Managing the Challenging Employee

Creating a positive relationship with someone that challenges you can be a very difficult, but also rewarding, experience. There are ways to do this that reduces stress for everyone.

Managing a challenging employee can be difficult

Managers need to work with a variety of different personality styles. In this video I want to talk about how to work best with the individuals who are more challenging. These employees may be obstinate, or may be doing the things that you think they shouldn’t be doing. There are effective ways to do this that will reduce the stress on both sides.

This topic was generated from a question that came in from a member of the Learning Resource Center. She posed a situation where one of her managers continues to make decisions outside of the realm of her responsibilities. Unfortunately, these decisions are really based on the needs of an individual employee versus looking at the company perspective in terms of the decision. She has had conversations with this manager about the decision-making process. She thinks that they are on the same page and then, bam, it happens again in another way or another different situation. She is confused about whether she’s not giving enough clear direction, or if she should be waiting longer to see changes happen. Both of those could be the case.

And then, in a related question that came in to me, someone said how do you deal with an insubordinate employee. I feel like these are similar situations, because in both cases the employee is not doing what the manager wants to do and, in fact, is going around them in ways that are frustrating and are ineffective for everybody.

Is this behavior in the employee’s nature?

My first take on these situations is to understand whether the individual is the type of person who always wants to challenge the status quo. We can do that in a number of ways, by looking at trends and patterns that we’ve seen with them over working with them over time. Of course you know that I use the assessment tool to have a very, really clear, objective way to look at that, particularly through the manageability scale. If for instance, it’s just who that person is, we have some context for how we can handle them knowing that it’s just their natural way to deal with change or situations. If it’s not, if the person is much more easy-going and willing to go along with the flow, we get a sense that this issue that they’re bucking or resisting is really important to them for some reason.
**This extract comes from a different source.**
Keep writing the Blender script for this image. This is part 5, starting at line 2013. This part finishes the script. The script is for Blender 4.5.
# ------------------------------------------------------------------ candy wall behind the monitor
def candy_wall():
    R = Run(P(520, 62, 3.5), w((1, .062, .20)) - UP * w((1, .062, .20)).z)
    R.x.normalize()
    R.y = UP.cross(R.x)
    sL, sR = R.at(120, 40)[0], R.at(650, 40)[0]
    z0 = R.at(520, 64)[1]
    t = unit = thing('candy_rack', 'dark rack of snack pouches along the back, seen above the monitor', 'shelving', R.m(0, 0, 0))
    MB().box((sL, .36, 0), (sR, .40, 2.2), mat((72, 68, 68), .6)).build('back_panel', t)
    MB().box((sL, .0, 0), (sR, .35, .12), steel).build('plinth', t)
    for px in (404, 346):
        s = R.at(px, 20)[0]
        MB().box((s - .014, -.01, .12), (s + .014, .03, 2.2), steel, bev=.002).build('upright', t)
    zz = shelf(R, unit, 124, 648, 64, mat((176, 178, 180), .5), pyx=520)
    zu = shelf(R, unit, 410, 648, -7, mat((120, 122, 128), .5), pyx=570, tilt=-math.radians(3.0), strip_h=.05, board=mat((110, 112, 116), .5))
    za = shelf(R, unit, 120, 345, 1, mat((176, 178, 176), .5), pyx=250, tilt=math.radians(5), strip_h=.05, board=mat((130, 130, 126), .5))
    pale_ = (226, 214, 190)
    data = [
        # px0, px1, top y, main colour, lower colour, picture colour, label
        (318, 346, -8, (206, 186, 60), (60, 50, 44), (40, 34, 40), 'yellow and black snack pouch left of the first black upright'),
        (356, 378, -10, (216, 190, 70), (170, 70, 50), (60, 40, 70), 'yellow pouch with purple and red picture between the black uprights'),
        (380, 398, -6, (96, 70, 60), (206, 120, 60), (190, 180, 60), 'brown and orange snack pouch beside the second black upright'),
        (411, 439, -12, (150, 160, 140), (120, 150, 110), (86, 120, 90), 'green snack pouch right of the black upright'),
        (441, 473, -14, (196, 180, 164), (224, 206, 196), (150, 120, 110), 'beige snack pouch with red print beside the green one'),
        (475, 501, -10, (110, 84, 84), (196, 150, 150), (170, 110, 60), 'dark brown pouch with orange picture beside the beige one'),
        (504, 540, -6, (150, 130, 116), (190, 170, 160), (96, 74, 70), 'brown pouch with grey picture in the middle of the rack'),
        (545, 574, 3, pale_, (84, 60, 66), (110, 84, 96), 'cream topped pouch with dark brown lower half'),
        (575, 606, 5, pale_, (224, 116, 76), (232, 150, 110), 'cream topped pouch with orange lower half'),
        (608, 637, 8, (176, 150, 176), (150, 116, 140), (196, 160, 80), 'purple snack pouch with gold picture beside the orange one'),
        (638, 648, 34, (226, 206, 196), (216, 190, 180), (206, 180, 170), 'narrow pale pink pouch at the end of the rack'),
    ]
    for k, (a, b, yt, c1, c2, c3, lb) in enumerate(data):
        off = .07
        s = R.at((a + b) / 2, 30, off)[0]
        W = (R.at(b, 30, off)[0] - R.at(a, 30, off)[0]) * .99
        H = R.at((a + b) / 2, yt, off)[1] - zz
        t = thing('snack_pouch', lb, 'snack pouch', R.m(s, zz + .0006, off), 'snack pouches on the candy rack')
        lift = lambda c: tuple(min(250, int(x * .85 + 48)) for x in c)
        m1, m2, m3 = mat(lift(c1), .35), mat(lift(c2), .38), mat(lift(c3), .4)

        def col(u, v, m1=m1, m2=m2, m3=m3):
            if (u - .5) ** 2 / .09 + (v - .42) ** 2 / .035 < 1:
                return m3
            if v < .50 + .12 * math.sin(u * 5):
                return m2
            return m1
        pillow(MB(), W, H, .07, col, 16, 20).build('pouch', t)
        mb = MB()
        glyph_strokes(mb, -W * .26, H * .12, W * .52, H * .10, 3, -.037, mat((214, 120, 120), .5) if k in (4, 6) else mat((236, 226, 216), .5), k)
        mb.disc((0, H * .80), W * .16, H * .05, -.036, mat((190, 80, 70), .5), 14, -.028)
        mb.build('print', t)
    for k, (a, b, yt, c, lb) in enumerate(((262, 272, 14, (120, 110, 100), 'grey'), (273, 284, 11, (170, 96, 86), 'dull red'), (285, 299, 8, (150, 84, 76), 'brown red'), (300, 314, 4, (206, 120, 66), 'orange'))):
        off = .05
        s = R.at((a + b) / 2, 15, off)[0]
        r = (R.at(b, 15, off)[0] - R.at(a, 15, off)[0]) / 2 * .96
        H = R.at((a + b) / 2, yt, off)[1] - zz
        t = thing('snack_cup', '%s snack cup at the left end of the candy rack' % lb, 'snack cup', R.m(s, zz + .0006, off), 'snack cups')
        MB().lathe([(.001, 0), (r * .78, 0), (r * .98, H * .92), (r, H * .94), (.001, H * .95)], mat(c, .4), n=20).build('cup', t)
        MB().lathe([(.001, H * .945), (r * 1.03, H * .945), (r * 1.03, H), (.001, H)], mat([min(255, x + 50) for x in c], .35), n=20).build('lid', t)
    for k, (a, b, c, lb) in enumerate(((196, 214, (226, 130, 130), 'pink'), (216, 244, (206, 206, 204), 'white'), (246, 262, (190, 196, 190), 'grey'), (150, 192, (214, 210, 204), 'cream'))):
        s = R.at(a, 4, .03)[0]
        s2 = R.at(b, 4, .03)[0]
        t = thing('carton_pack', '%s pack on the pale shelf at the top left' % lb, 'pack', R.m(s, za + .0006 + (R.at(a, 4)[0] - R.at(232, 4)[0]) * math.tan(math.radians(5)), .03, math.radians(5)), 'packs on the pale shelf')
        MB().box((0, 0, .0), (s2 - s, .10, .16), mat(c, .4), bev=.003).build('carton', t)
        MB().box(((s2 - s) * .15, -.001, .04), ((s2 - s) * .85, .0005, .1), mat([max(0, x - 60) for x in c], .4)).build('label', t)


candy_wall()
Understand the employee’s perspective

This gets us to the second point. In order to understand where they’re coming from we really need to understand that this person is doing this behavior for a reason that suits them. They’re trying to get a point across in a way that may not be the most effective way, but it’s the way that they know how to do it. So really try to get out of them where’s this frustration coming from. What’s the root cause? What are the issues? What do they need? By having more of that dialog it’s going to give them the comfort that you understand, that you’re willing to work with them, and that you want to address their issue, even though you may be coming to a different approach in how to do that.

Set clear expectations

Next, make sure you’re very clear about the expectations you have for acceptable behavior. In the example of the manager who continues to make decisions that are based on the needs of an employee versus the whole company, you might have a conversation with the individual about what kinds of decisions they can make on their own, what kind of decisions they would make with your involvement, or what kinds of decisions are not up to them at all.

When the individual goes outside of those boundaries, come back with an explanation about where that decision fell in your mind and why it didn’t meet the criteria that was set. Involve them in that discussion about what it was that was not acceptable so they can learn from that situation. So that’s the fourth and last step that I would recommend. That is that you ensure that you have ongoing communication and feedback with the individual to let them know when they’ve gone outside the parameters that you’ve established. What does being obstinate or challenging mean to you? It might mean something different to them.

Create and maintain healthy work relationships

To recap the steps, the first is to really understand who this person is. Do they naturally challenge everything? That’s going to give you greater context to how to work through these kinds of situations. The second it is to understand the root cause of the frustration. Learn what the message is that they’re trying to share, and that will help you work through it more constructively. The third is to set clear expectations about what behaviors are acceptable and what’s not. And the fourth is to give them ongoing, constant feedback when they go outside of those parameters, as well as when they’re meeting your expectations. When you do that you’ll have a much calmer and more effective relationship.